Tucked in the upper level of Stonebriar Centre, Lolli & Pops shovels sweetness by the ton. There’s a flock of these hypercandy marts across the U.S. — eight in Texas — billed as an “encyclopedia of the world’s finest candies and confections,” a bold adage that flirts with understatement. Visitors can gorge on all manner of caramels, chocolate bars, gourmet chocolates, gummies, cotton candy, old-fashioned candies, macarons, jellybeans, popcorn, sweet snacks, truffles, cocoa and boozy candies (of course) like sparkling rosé Champagne gummy bears.
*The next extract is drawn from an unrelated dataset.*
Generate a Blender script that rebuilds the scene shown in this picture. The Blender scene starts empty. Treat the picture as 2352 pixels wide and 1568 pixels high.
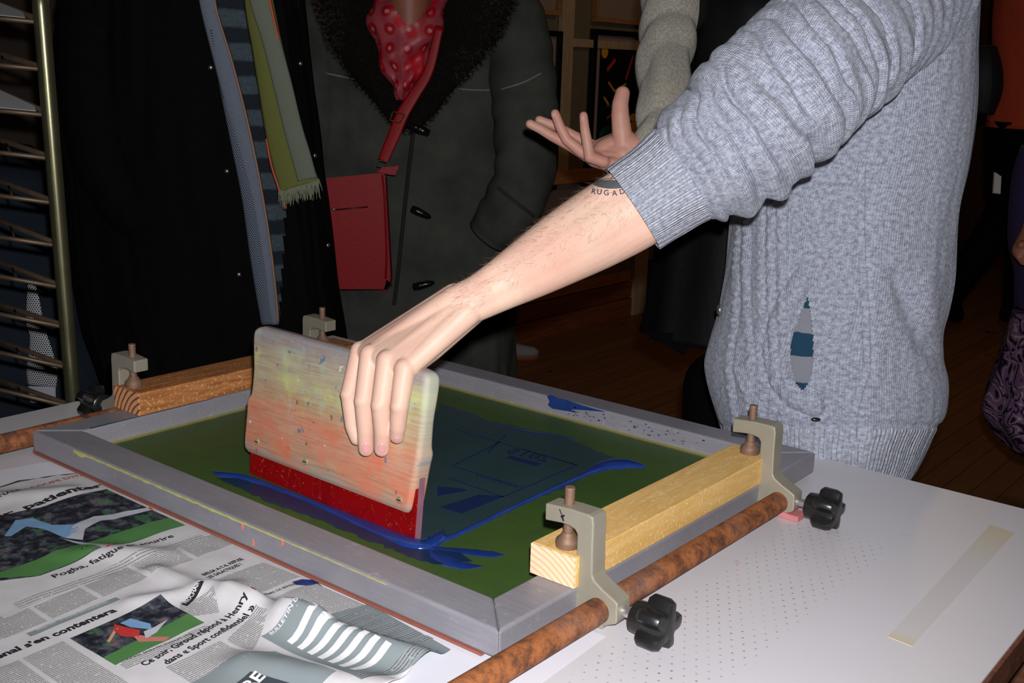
import bpy, bmesh, math, random
import numpy as np
from mathutils import Vector, Matrix, noise
from mathutils.bvhtree import BVHTree
random.seed(7); rng = np.random.default_rng(7)
S = bpy.context.scene; COL = S.collection
PI = math.pi
# ------------------------------------------------------------------ camera, flash, exposure
FPX = 2580.6; PITCH = .2398; ROLL = .0329; YAW = .6740
O = np.array([.6057, -.7531, 1.4052]); KD = .8597
def cam_axes():
    cp, sp, cy, sy = math.cos(PITCH), math.sin(PITCH), math.cos(YAW), math.sin(YAW)
    f = np.array([-sy*cp, cy*cp, -sp]); r = np.array([cy, sy, 0.]); u = np.cross(r, f)
    return r*math.cos(ROLL)+u*math.sin(ROLL), -r*math.sin(ROLL)+u*math.cos(ROLL), f
CR, CU, CF = cam_axes()
H1 = np.array([math.cos(YAW), math.sin(YAW), 0.])        # horizontal, to the right of the photographer
H2 = np.array([-math.sin(YAW), math.cos(YAW), 0.])       # horizontal, away from the photographer
cd = bpy.data.cameras.new('camera'); cam = bpy.data.objects.new('camera', cd); COL.objects.link(cam)
m = Matrix.Identity(4)
for i in range(3):
    m[i][0] = CR[i]; m[i][1] = CU[i]; m[i][2] = -CF[i]; m[i][3] = O[i]
cam.matrix_world = m
cd.sensor_width = 36; cd.lens = FPX/2352*36; cd.clip_start = .02
S.camera = cam
S.view_settings.view_transform = 'Standard'; S.view_settings.look = 'None'
S.view_settings.exposure = 0.0; S.view_settings.gamma = 1; S.view_settings.use_curve_mapping = False
w = bpy.data.worlds.new('world'); S.world = w; w.use_nodes = True
w.node_tree.nodes['Background'].inputs[0].default_value = (1, .8, .6, 1)
w.node_tree.nodes['Background'].inputs[1].default_value = .002
def lamp(name, kind, loc, energy, color, size):
    d = bpy.data.lights.new(name, kind); d.energy = energy; d.color = color
    if kind == 'POINT': d.shadow_soft_size = size
    o = bpy.data.objects.new(name, d); COL.objects.link(o); o.location = loc
    return o
FL = O + CU*.055 + CR*.02 + CF*.0
fl = lamp('camera_flash', 'SPOT', FL, 100, (1, .985, .99), .012)
fl.data.shadow_soft_size = .012; fl.data.spot_size = math.radians(85); fl.data.spot_blend = .75
fl.rotation_euler = cam.matrix_world.to_euler()
l2 = lamp('ceiling_bulb', 'POINT', (-1.0, 4.4, 2.7), 11, (1, .62, .32), .15)
l3 = lamp('ceiling_bulb', 'POINT', (.8, 0.6, 2.8), 1.2, (1, .7, .45), .15)
# ------------------------------------------------------------------ pixel -> place helpers (the photograph measured at known depths)
def ray(x, y): return CF + CR*(x-1176)/FPX - CU*(y-784)/FPX
VERT = [False]      # people and racks stand upright: their depth grows towards the floor
PM = [1.0]          # how much farther back a group stands
def vd(y, d): return d*KD*PM[0]*((1+.2445*(y-500)/FPX) if VERT[0] else 1)
def dp(x, y, d): return O + ray(x, y)*vd(y, d)
def front(P, d): return (P-O)@CF < vd(pr(P)[1], d)
def onax(x, y, ax, v):
    r = ray(x, y); return O + r*((v-O[ax])/r[ax])
def pz(x, y, z): return onax(x, y, 2, z)
def px_(x, y, v): return onax(x, y, 0, v)
def py_(x, y, v): return onax(x, y, 1, v)
def pr(P):
    d = np.array(P, float)-O; z = d@CF
    return 1176+FPX*(d@CR)/z, 784-FPX*(d@CU)/z
def pip(x, y, poly):
    c = False; j = len(poly)-1
    for i in range(len(poly)):
        xi, yi = poly[i]; xj, yj = poly[j]
        if (yi > y) != (yj > y) and x < (xj-xi)*(y-yi)/(yj-yi)+xi: c = not c
        j = i
    return c
def lerp_rows(rows, y):
    rows = sorted(rows); ys = [r[0] for r in rows]
    return [float(np.interp(y, ys, [r[k] for r in rows])) for k in range(1, len(rows[0]))]
def catmull(P, n):
    P = [np.array(p, float) for p in P]; P = [2*P[0]-P[1]]+P+[2*P[-1]-P[-2]]
    out = []; k = len(P)-3
    for i in range(n):
        t = i/(n-1)*k; j = min(int(t), k-1); t -= j
        a, b, c, d = P[j:j+4]
        out.append(.5*((2*b)+(c-a)*t+(2*a-5*b+4*c-d)*t*t+(3*b-a-3*c+d)*t**3))
    return out
# ------------------------------------------------------------------ object helpers
def tag(o, label=None, cat=None, group=None, kind=None):
    if label: o['label'] = label
    if cat: o['category'] = cat
    if group: o['group'] = group
    if kind: o['kind'] = kind
    return o
def link(name, me, mats=None, parent=None, smooth=True):
    o = bpy.data.objects.new(name, me); COL.objects.link(o)
    if mats:
        for mt in (mats if isinstance(mats, (list, tuple)) else [mats]): me.materials.append(mt)
    if smooth: me.polygons.foreach_set('use_smooth', [True]*len(me.polygons))
    if parent is not None:
        o.parent = parent; o.matrix_parent_inverse = Matrix.Translation(-parent.location)
    return o
def empty(name, loc, label, cat, group=None):
    o = bpy.data.objects.new(name, None); COL.objects.link(o); o.location = tuple(float(v) for v in loc)
    o.empty_display_size = .05
    return tag(o, label, cat, group)
def mesh(verts, faces, uvs=None):
    me = bpy.data.meshes.new('m'); me.from_pydata([tuple(map(float, v)) for v in verts], [], faces)
    if uvs is not None:
        ul = me.uv_layers.new(name='UVMap')
        li = np.zeros(len(me.loops), dtype=np.int32); me.loops.foreach_get('vertex_index', li)
        ul.data.foreach_set('uv', np.array(uvs, dtype=np.float32)[li].ravel())
    me.update(); return me
def bev(o, w_, seg=2, ang=35):
    md = o.modifiers.new('bevel', 'BEVEL'); md.width = w_; md.segments = seg; md.limit_method = 'ANGLE'; md.angle_limit = math.radians(ang)
    md.harden_normals = False
    return o
class MB:
    def __init__(s): s.v = []; s.f = []
    def add(s, v, f):
        n = len(s.v); s.v += [tuple(map(float, p)) for p in v]; s.f += [tuple(i+n for i in q) for q in f]; return s
    def box(s, a, b):
        x0, y0, z0 = a; x1, y1, z1 = b
        return s.add([(x0,y0,z0),(x1,y0,z0),(x1,y1,z0),(x0,y1,z0),(x0,y0,z1),(x1,y0,z1),(x1,y1,z1),(x0,y1,z1)],
                     [(0,3,2,1),(4,5,6,7),(0,1,5,4),(1,2,6,5),(2,3,7,6),(3,0,4,7)])
    def prism(s, poly, vec):     # poly: 3D points, extruded by vec
        n = len(poly); P = [np.array(p, float) for p in poly]; Q = [p+np.array(vec) for p in P]
        return s.add(P+Q, [tuple(range(n))[::-1], tuple(range(n, 2*n))]+[(i, (i+1) % n, n+(i+1) % n, n+i) for i in range(n)])
    def cyl(s, a, b, ra, rb=None, n=24, prof=None):
        a = np.array(a, float); b = np.array(b, float); rb = ra if rb is None else rb
        d = b-a; L = np.linalg.norm(d); d = d/L
        t = np.array([0,0,1.]) if abs(d[2]) < .9 else np.array([1.,0,0]); e1 = np.cross(d, t); e1 /= np.linalg.norm(e1); e2 = np.cross(d, e1)
        prof = prof or [(0, ra), (1, rb)]
        v = []; f = []
        for (t_, r) in prof:
            for k in range(n):
                q = 2*PI*k/n; v.append(a+d*L*t_+(e1*math.cos(q)+e2*math.sin(q))*r)
        for i in range(len(prof)-1):
            for k in range(n):
                f.append((i*n+k, i*n+(k+1) % n, (i+1)*n+(k+1) % n, (i+1)*n+k))
        f.append(tuple(range(n))[::-1]); f.append(tuple((len(prof)-1)*n+k for k in range(n)))
        return s.add(v, f)
    def build(s, name, mat, parent=None, smooth=False, bevel=None, seg=2):
        me = mesh(s.v, s.f); bm = bmesh.new(); bm.from_mesh(me); bmesh.ops.recalc_face_normals(bm, faces=bm.faces); bm.to_mesh(me); bm.free()
        o = link(name, me, mat, parent, smooth)
        if bevel: bev(o, bevel, seg)
        return o
def smooth_auto(o, ang=35):
    bm = bmesh.new(); bm.from_mesh(o.data)
    for f in bm.faces: f.smooth = True
    for e in bm.edges:
        if len(e.link_faces) == 2 and e.calc_face_angle(0) > math.radians(ang): e.smooth = False
    bm.to_mesh(o.data); bm.free(); return o
def ring_mesh(rings, uvs=None, cap=True, drop=None):
    """rings: array (R,N,3) closed around N; optional drop(v3)->bool removes faces"""
    Rn, N = rings.shape[:2]; V = rings.reshape(-1, 3)
    # duplicated seam column for uvs
    if uvs is not None:
        V = np.concatenate([rings, rings[:, :1]], 1).reshape(-1, 3); M_ = N+1
        UV = uvs.reshape(-1, 2)
    else: M_ = N; UV = None
    F = []
    for i in range(Rn-1):
        for k in range(N):
            a = i*M_+k; b = i*M_+(k+1 if uvs is not None else (k+1) % N)
            q = (a, b, b+M_, a+M_)
            if drop is not None and drop(V[q[0]]*.25+V[q[1]]*.25+V[q[2]]*.25+V[q[3]]*.25): continue
            F.append(q)
    if cap:
        F.append(tuple(range(N))[::-1]); F.append(tuple((Rn-1)*M_+k for k in range(N)))
    return mesh(V, F, UV)
def fixn(o):
    bm = bmesh.new(); bm.from_mesh(o.data); bmesh.ops.remove_doubles(bm, verts=bm.verts, dist=1e-6) if 0 else None
    bmesh.ops.recalc_face_normals(bm, faces=bm.faces); bm.to_mesh(o.data); bm.free(); return o
def nz(x, y=0., z=0.): return noise.noise(Vector((x, y, z)))
def loft(name, rows, mat, parent, N=96, Rn=80, disp=None, pw=1.0, cap=True, drop=None, up=False):
    """rows: (y_px, xl, xr, depth_centre, half_thickness)"""
    ys = np.linspace(rows[0][0], rows[-1][0], Rn); ctrl = catmull(rows, 12*len(rows)); ctrl = sorted([tuple(c) for c in ctrl])
    rings = np.zeros((Rn, N, 3)); uvs = np.zeros((Rn, N+1, 2)); vv = 0; last = None
    cy = [c[0] for c in ctrl]
    for i, y in enumerate(ys):
        xl, xr, d, ht = [float(np.interp(y, cy, [c[k] for c in ctrl])) for k in range(1, 5)]
        C = dp((xl+xr)/2, y, d); hw = (xr-xl)/2/FPX*vd(y, d)
        if last is not None: vv += np.linalg.norm(C-last)
        last = C
        if i == 0: hm = (rows[len(rows)//2][2]-rows[len(rows)//2][1])/2/FPX*vd(y, d); per = PI*(3*(hm+ht)-math.sqrt((3*hm+ht)*(hm+3*ht)))
        for k in range(N+1):
            q = 2*PI*k/N
            c_, s_ = math.cos(q), math.sin(q)
            n_ = H1*c_*ht+H2*s_*hw; n_ = n_/max(np.linalg.norm(n_), 1e-9)
            if k < N:
                P = C+H1*hw*math.copysign(abs(c_)**pw, c_)+H2*ht*math.copysign(abs(s_)**pw, s_)
                if disp is not None: P = P+n_*disp(q, vv, P, i/(Rn-1))
                rings[i, k] = P
            uvs[i, k] = (k/N*per, -vv)
    me = ring_mesh(rings, uvs, cap, drop)
    return link(name, me, mat, parent)
def tube(name, path, mat, parent, N=48, n=60, disp=None, cap=True, flat=1.0, drop=None, taper_end=False):
    """path: (px, py, depth, r_px) -> swept tube, radius r_px at that depth"""
    pts = catmull([(p[0], p[1], p[2], p[3]) for p in path], n)
    C = [dp(p[0], p[1], p[2]) for p in pts]; Rr = [p[3]/FPX*vd(p[1], p[2]) for p in pts]
    return sweep(name, C, Rr, mat, parent, N, disp, cap, flat, drop)
def sweep(name, C, Rr, mat, parent, N=48, disp=None, cap=True, flat=1.0, drop=None):
    n = len(C); C = [np.array(c, float) for c in C]
    T = [C[min(i+1, n-1)]-C[max(i-1, 0)] for i in range(n)]; T = [t/np.linalg.norm(t) for t in T]
    e = -CF-T[0]*(-CF@T[0]); e /= np.linalg.norm(e)
    rings = np.zeros((n, N, 3)); uvs = np.zeros((n, N+1, 2)); s = 0; rm = max(Rr)
    for i in range(n):
        if i: s += np.linalg.norm(C[i]-C[i-1])
        e = e-T[i]*(e@T[i]); e /= np.linalg.norm(e); g = np.cross(T[i], e)
        for k in range(N+1):
            q = 2*PI*k/N; nn = e*math.cos(q)*flat+g*math.sin(q)
            if k < N:
                r = Rr[i]+(disp(q, s, i/(n-1)) if disp else 0)
                rings[i, k] = C[i]+nn*r
            uvs[i, k] = (k/N*2*PI*rm, s)
    return fixn(link(name, ring_mesh(rings, uvs, cap, drop), mat, parent))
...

You can also pluck from a wide variety of gift options, such as bundles of macarons, candy charcuterie kits (with golden serving tongs), fillable candy jars, cotton candy marshmallow boxes, and build-a-box truffles. We sampled a pair of creamy macarons (cookies ’n’ crème and salted caramel) and a gigantic devilishly good peanut butter cup — steroidal sweetness that turns Reese’s a bright envy shade of green.

Sugar Ray’s Bake Shop
4021 Preston Rd, Suite 624, Plano
972.403.9200

A boutique of sweets founded by Rachel Barbaro Arrieta in 2013, Sugar Ray’s Bake Shop is a bold entrepreneurial endeavor. She started out baking for friends and family before word of sweetened mouth took over, leading to a brick-and-mortar outlet serving cakes, cupcakes, cookies and macarons. In 2019, Barbaro Arrieta competed on Sugar Rush, a Netflix baking competition series — specifically, Sugar Rush Christmas — where her team captured a victory. Though she’s never taken a cooking class in her life, Barbaro Arrieta conducts macaron workshops, limited to six, that include popcorn, self-crafted macarons, and wine. Her macaron flavors range from pistachio and bourbon pecan to lavender and lemon bar. Cake flavors also cover an enticing gamut with flavors like vanilla lavender, orange dreamsicle, cookie dough and tiramisu. We sampled a decadent red velvet cupcake, a dreamy thing to slip between the lips, massage the tongue and soothe the throat.